Развязка рассказа в смысловом отношении рифмуется с финалом "Приглашения на казнь", когда декорации кошмара рушатся и Цинциннат выходит на свет. Или развязкой уже упоминавшегося "Мастера и Маргариты". Поскольку герои Элиаде, как бы ни были они слабы, боязливы, даже безбожны, все же поворачиваются к небесам. И небеса отвечают им. Так, Егор-Георгий-Змееборец ("Девица Кристина"), вспомнив о железе и кресте, вступает в мучительное сражение с нежитью и побеждает, видя, как "рушатся и горят заставы сновиденья". Так, в повести "Иван" солдаты, потерявшиеся во временах, переходят по светозарному мосту в мир блаженства. Так же и Пантелимону брезжит надежда, в отличие от персонажей Кафки, навек обреченных блуждать в своем лабиринте между пустым небом и отчаявшейся землей. И даже Пантази скрывается за кулисы "слегка запрокинув голову, словно бы его коснулось дыхание лип".

И последнее. Интерес к творчеству Элиаде, совмещавшего в одном лице мифолога и мифотворца, стал закономерно расти у нас лишь в последние годы. Прежде его имя было известно лишь в университетских кругах, да и то произносилось с опасливой оговоркой: "беглый румынский диссидент". "Мы занимаемся демистификацией наизнанку, - как-то сказал он. - Мы прозреваем священное в обыденном". И мы - попытались сделать нечто подобное. А насколько это вышло убедительно, судить вдумчивому читателю.

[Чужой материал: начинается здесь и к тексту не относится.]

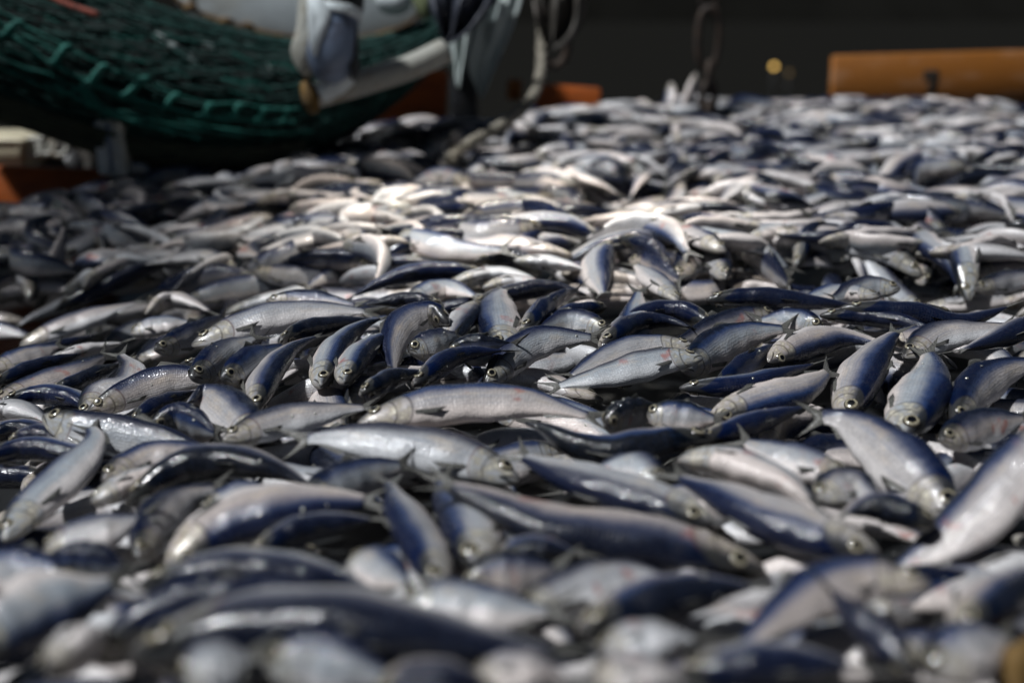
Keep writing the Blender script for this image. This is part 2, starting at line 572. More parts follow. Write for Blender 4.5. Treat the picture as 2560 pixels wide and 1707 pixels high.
def random_fish(x, y, ang, L, lo, hi, dark=0.6):
    f = Fish()
    f.L, f.fat, f.rnd = L, rng.uniform(0.88, 1.10), rng.random()
    n = NS
    k1, k2 = rng.normal(0, 0.5), rng.normal(0, 0.55)
    s = TS - 0.5
    th = ang + k1 * s * 2 + k2 * np.sin(s * 6.28)
    dx, dy = np.cos(th), np.sin(th)
    px = np.r_[0, np.cumsum((dx[1:] + dx[:-1]) / 2)] * L / (n - 1)
    py = np.r_[0, np.cumsum((dy[1:] + dy[:-1]) / 2)] * L / (n - 1)
    P = np.stack([x + px - px.mean(), y + py - py.mean(), np.zeros(n)], 1)
    P[:, 2] = zb(P[:, 0], P[:, 1])
    f.P = P
    u = rng.random()
    if u < 0.62:
        roll = rng.normal(92, 24) * (1 if (rng.random() < dark) == (math.cos(ang) > 0) else -1)
    elif u < 0.85:
        roll = rng.normal(0, 35)
    else:
        roll = 180 + rng.normal(0, 35)
    roll = R(roll)
    tw = R(rng.normal(0, 14)) * (TS - 0.5) * 2
    Ld = np.stack([-np.sin(th), np.cos(th), 0 * th], 1)
    f.D = np.cos(roll + tw)[:, None] * np.array([0, 0, 1.0]) + np.sin(roll + tw)[:, None] * Ld
    for _ in range(2):
        sup, b = support(f)
        c = np.polyfit(s, sup, 2)
        z = np.polyval(c, s)
        z += 0.5 * max(0, np.percentile(sup - z, 80))
        base = zb(f.P[:, 0], f.P[:, 1])
        f.P[:, 2] = np.clip(z, base + lo, base + hi)
        k = np.ones(5) / 5
        zz = np.convolve(np.pad(f.P[:, 2], 2, mode='edge'), k, 'valid')
        f.P[:, 2] = zz
    stamp(f)
    return f


FISH = []
# under layers of the near catch
cand = 0
while cand < 420:
    y = rng.uniform(0.45, 2.75)
    x = rng.uniform(-1, 1) * (0.56 * y + 0.30)
    f = random_fish(x, y, rng.normal(0, 0.7) + (math.pi if rng.random() < 0.5 else 0), rng.uniform(.25, .30), -0.115, -0.068, 0.95)
    f.kind = "under"
    f.fat *= 1.08
    FISH.append(f)
    cand += 1

# ---- fish read one by one; spine head -> tail in picture positions, side of the back: U D L R on the picture, F = back to the viewer, B = belly to the viewer
TR = """
U 2125,515 1990,512 1850,545
UB 1812,558 1960,553 2130,572
UR 2056,498 2110,528 2180,585
B 1180,600 1270,605 1360,622
F 1090,600 1180,588 1270,625
F 1420,545 1500,575 1530,640 1545,700
U 1445,595 1500,610 1570,650
RF 1400,560 1374,610 1388,690
UL 1556,640 1590,585 1650,535 | silver herring head tilted down beside its twin, two heads nosing together behind the upright tail
UR 1668,640 1645,580 1600,530 | silver herring with yellowish gill cover, its head leaning against its twin on the other side
UF 1680,560 1745,588 1822,665
R 1558,692 1505,645 1450,600
U 2088,588 1951,582 1801,612 | long silver herring with dark snout lying flat in the row behind the dark glossy backs
RF 2122,655 2126,585 2150,530
B 2206,645 2198,590 2182,540
U 2236,625 2340,612 2460,635
U 2238,664 2330,640 2460,640 | silver herring with red flecks round its eye at the edge of the catch, facing inward
UB 2020,682 1930,672 1825,690
U 2068,664 1990,660 1900,690
B 1030,655 1120,632 1205,640 1260,665 | bright bluish-white belly stripe of a herring in front of the lamplit patch
B 1108,662 1190,648 1290,668
F 1115,628 1000,622 900,640 780,695 | long arched herring with glossy royal-blue back in front of the lamplit patch
UB 930,692 1020,662 1110,685
F 1080,702 1180,672 1280,662 1380,690
F 125,712 250,655 370,608 460,615 | long black-backed herring arching over the left of the catch below the bright upright tail
B 335,722 400,688 500,722
UB 45,795 160,745 260,712 345,685
F 0,835 130,800 240,765
B 95,845 190,812 300,782
UB -25,852 60,820 150,788
F -20,885 100,840 210,805
UB 300,765 370,747 450,738
UB -25,925 90,882 180,850 262,805
F 110,905 200,872 290,830
U 355,805 430,772 530,722
U 610,692 700,690 840,706 | slim silver herring with pale scaly head beside the long white belly
F 1018,702 930,690 820,702
UB 440,795 600,735 740,716 890,716 | very long white-bellied herring stretched out behind the two staring heads
F 645,785 700,757 820,738 900,735
F 412,838 480,835 560,808 620,765
UB 440,870 510,815 600,765
U 510,872 580,830 670,790 | pale herring with half-open eye beneath the golden-ringed eye
RF 585,948 612,865 670,800 760,760 | herring with wide golden-ringed eye and dark back, head hanging down
RF 735,890 770,805 830,748 910,722
RF 790,880 825,815 880,775 960,755
U 940,806 990,790 1060,765
R 1098,695 1065,735 1005,812
UL 1030,745 995,718 930,738 898,790 905,872 | herring folded into a hook with red along the inside of its bend
F 830,905 900,870 1000,850
UF 1028,805 1085,800 1190,795 | black herring head with round eye facing the viewer in the middle of the catch
L+ 1155,808 1140,742 1140,690 1165,650 | barrel-shaped herring end-on with navy stripe down one edge and creased face below
F 1392,705 1310,718 1230,745
UR 1205,762 1235,722 1285,685 1350,660 | herring head with clear yellow eye and inky crown, tilted down, snout towards the viewer
U 1398,756 1310,735 1225,760 | white herring with squinting eye and red gill slit, snout to the right
L 1440,850 1450,770 1462,695 1470,652 | herring whose dark forked tail fin sticks straight up above the blue backs
F 1640,748 1570,716 1480,716 1385,752 | cobalt-blue herring back arching just in front of the upright forked tail
F 1383,795 1450,745 1530,738 1620,765 | black-headed herring with glossy blue-black scaled back below the cobalt one
F 1620,690 1720,684 1860,695 2000,703
U 1888,752 1830,735 1730,735
F 2190,722 2090,716 1990,712 1900,705
F 1882,725 2000,728 2110,752 2200,785
F 1930,708 2090,720 2200,742 2352,690 | dark wet herring with bright highlights along its ridge, curving up at the right edge
U 1780,718 1700,735 1620,762 1530,795 | slim silver herring with snout lifted and mouth shut, dark line along its back
UB 2035,778 2090,775 2160,760
UB 2078,822 2150,772 2250,757 2352,742
F 2420,720 2300,775 2180,812
UB 1600,797 1500,795 1400,818 1285,878
U 1115,885 1180,810 1260,776 1400,776 | broad pinkish-silver herring humped up in the centre, tail to the right
F 950,885 1050,818 1190,803
UB 1615,822 1520,828 1400,860 1240,895
UF 1640,895 1720,838 1800,785
U 1565,852 1640,795 1720,765 1840,752 | broad white herring with dark pectoral fin beside the big-eyed blue herring
F 1560,892 1700,886 1800,860 1890,828
DF 1765,832 1850,795 1940,775 2060,798 | royal-blue herring with big yellow-ringed eye and blunt snout
RF+ 1945,965 1980,865 2030,790 2075,745 | thick herring end-on with rippled white flank and violet-black back
RF+ 2075,1005 2118,915 2138,845 2120,790
U 2190,975 2240,885 2330,842 2440,830
DF 1630,965 1740,930 1840,900 1920,840
F 1600,1015 1760,962 1870,925
U 1485,950 1545,955 1660,962 | grey herring head with round eye seen face-on beside a black one
UF 1388,972 1440,950 1530,935
U 2160,1015 2250,975 2380,955 | golden-cheeked herring head below the broad white flank at the right
B -60,965 30,940 130,978
F 0,922 100,905 180,920 240,965
L 195,962 222,905 285,890 298,845 262,800
F 305,975 370,930 470,890
UF 345,978 420,960 510,1005
U 200,948 300,898 390,868 500,870 560,900 | scaly silver herring with dark eye at its low end and long folded pectoral fin
UR+ 600,1012 525,938 465,905 415,945 | blunt rounded silver flank with inky upper edge rising like a dome
F -40,1012 50,985 170,1012
F 20,1022 80,1002 190,1010
F -70,1065 60,1030 180,1042 340,1062
U 98,955 200,985 330,1008 430,1032 540,1060 | pale herring with reddish snout and pink bruises lying belly-down on dark ones
UB 510,1012 640,966 760,945 880,930
UB 820,975 1000,930 1200,922 1330,950 1420,968
F+ 1640,1005 1540,1015 1400,1040 1310,1018 1240,980 1150,962
UB 1520,1112 1450,1072 1350,1085
UB 235,1105 330,1052 440,1040 560,1048
B 210,1155 330,1097 450,1070
F+ 290,1160 400,1082 520,1057 640,1080 750,1135
UB 470,1175 560,1142 670,1152
L 8,1245 60,1175 150,1090 218,1010 190,960 | large silver herring lying head-down with navy back and frayed tail at the left
UB 100,1265 220,1225 350,1180
UF 110,1292 220,1290 310,1315
U 180,1345 60,1312 -80,1275
U 690,1150 770,1112 850,1085 950,1060 | half-hidden herring face with gold-rimmed eye under the pink-stained herring
UL 318,1285 355,1195 420,1140 540,1110 | herring with golden patchy head pointing down, grey fin on its flank
F 575,1275 680,1222 780,1197 890,1190
DF+ 385,1315 500,1222 640,1172 780,1152 900,1150 | dark curved herring sweeping from low gill to the middle, pale ridge on top
LF 1012,1352 972,1262 922,1172 885,1085 | herring lying head-down with wide navy stripe and glinting jaw, left of its twin
L+ 1095,1300 1075,1215 1035,1140 1000,1085 | herring hanging head-down with swollen white cheek and cloudy eye
DFF 1640,1205 1560,1172 1420,1130 1280,1082 1160,1030
DFF 1760,1312 1560,1262 1380,1232 1230,1200 1090,1132 950,1095 | very long dark herring with pale ridge running diagonally down across the middle
F 1130,1295 1230,1262 1350,1272
UB 805,1288 870,1310 950,1345
U 1065,1355 1150,1322 1300,1305
UB 1950,1088 1900,1080 1800,1050 1690,1005
B+ 1555,1058 1650,1060 1780,1105 1850,1155 1910,1215 | broad lilac-white belly with a small red spot
DFF 2020,1275 1880,1232 1760,1190 1640,1130 1515,1075 | blue-black herring with cream stripe and a string of blue glints on its side
UB 1875,1145 1950,1112 2030,1155
F 2150,1205 2020,1162 1920,1185
UUB 1195,1108 1080,1055 900,1015 730,1005 640,1030 | broad pink-stained silver herring lying whole across the pile, dark snout to the right
UR+ 2195,1192 2110,1095 2015,1010 1925,960 1835,965 | large white herring sloping down to the right with red-rimmed eye
DF+ -90,1515 60,1425 180,1372 300,1325
F+ 320,1345 450,1320 600,1310 760,1325 910,1372
B 110,1535 180,1482 260,1435
B 385,1425 450,1387 540,1365
UF+ 205,1518 350,1432 520,1392 700,1372 870,1392
UB 915,1388 1040,1386 1180,1402 1300,1400
UB 1180,1410 1330,1348 1450,1318 1580,1345 | wide rosy-white blurred belly with a dark red wound
F+ 1330,1452 1500,1385 1620,1352 1780,1345
F 2200,1450 2300,1372 2420,1285
UB 2140,1345 2000,1322 1880,1352 1780,1420 1670,1510 | pale S-shaped blurred tail end slanting to the lower edge at the right
UB+ 2440,950 2340,1070 2230,1190 2110,1280 1990,1335 | huge blurred silver flank filling the right edge, narrowing to its tail
B 1380,1505 1480,1472 1620,1465
F+ 290,1515 560,1442 760,1432 950,1460 1200,1492 1400,1490
UL 2105,1548 2030,1472 1960,1412 1900,1340 | blurred yellow-cheeked herring head near the bottom edge at the right
F 1560,1545 1700,1530 1850,1520 2010,1535
UB 2140,1545 2220,1485 2330,1455
UB 420,1568 500,1525 590,1500
U 610,1525 720,1512 810,1530 920,1565 | blurred pale-gold herring head at the bottom edge left of centre
F 860,1590 1000,1560 1160,1570
B 1090,1568 1200,1545 1330,1565
B 1360,1560 1480,1548 1600,1570
B 510,508 610,482 720,448
B 655,520 725,492 810,468
B 805,502 900,485 1010,497 | lamplit white herring stretched flat at the top of the bright patch
UB 965,458 1060,490 1175,555 | glaring white herring slanting down in the brightest lamplight
B 415,588 500,575 595,592
UB 575,605 630,560 710,545
RF 772,570 770,520 790,470
B 940,592 1020,580 1110,590
U 860,545 930,535 1010,560
"""


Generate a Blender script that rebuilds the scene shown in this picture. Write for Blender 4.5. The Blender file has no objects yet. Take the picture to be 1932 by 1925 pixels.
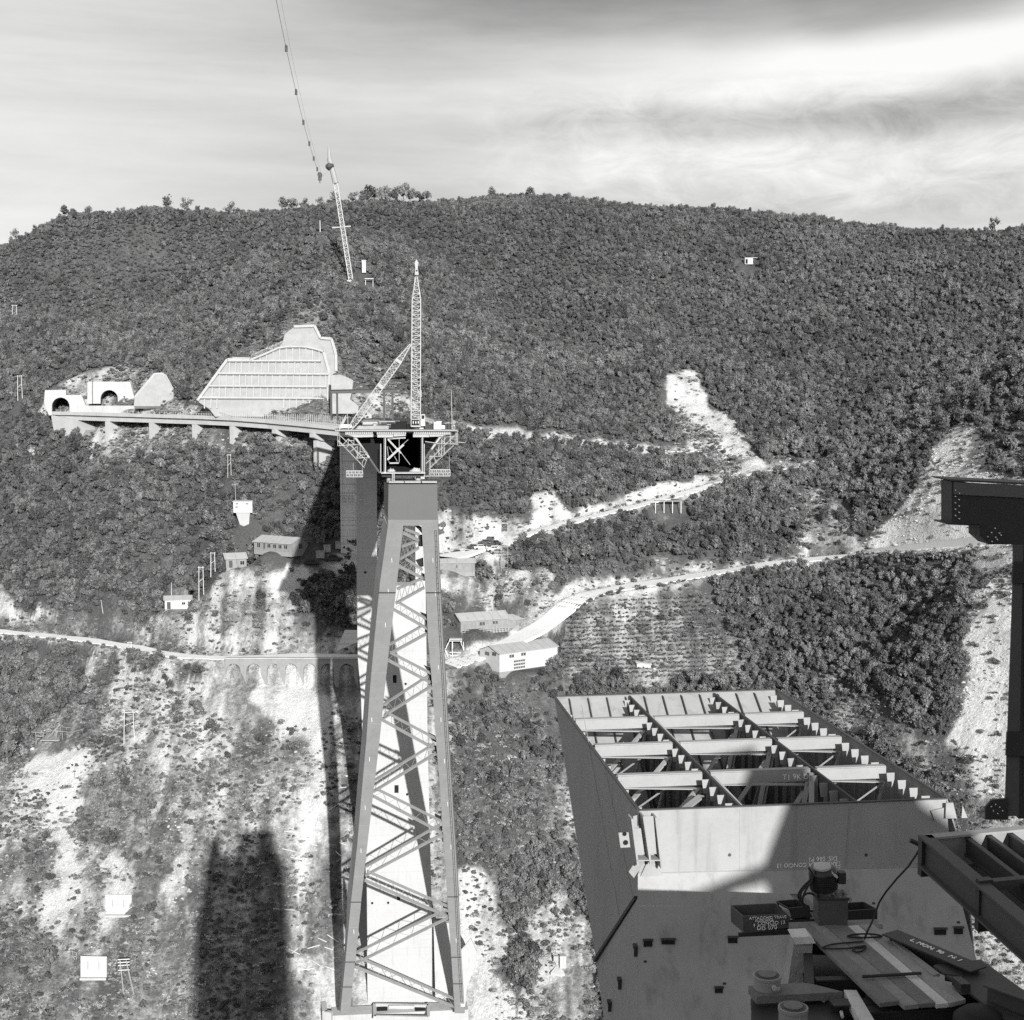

( Пользуясь случаем, процитируем несколько строк, которые, возможно, могли бы послужить эпиграфом к были "Профессор и андрогин" (см. стр. 163): "В понимании пистелей-декадентов, андрогин - просто-напросто гермафродит, в котором анатомически и физиологически существует два пола. Их не интересует не обладающая полнотой бытия целостность, которая есть результат слияния двух полов в одно, а сверхизобилие эротических возможностей, заключенных в двуполом существе. В произведениях декадентов мы сталкиваемся не с описанием нового человеческого типа, наделенного новым сознанием, которое возникло в результате "сплавления" полов и потому чуждо полярных противопоставлений, - а с воспеванием мнимого чувственного совершенства, порожденного активным присутствием двух полов в одном человеке. Эта идея гермафродита могла быть спровоцирована некоторыми античными скульптурами, известными писателям-декадентам. Но при этом они не ведали о том, что во времена античности гермафродит олицетворял собой некое идеальное состояние, которого люди пытались достичь духовно, через подражательные обряды" ( М. Элиаде, "Мефистофель и андрогин". Примечание авторов).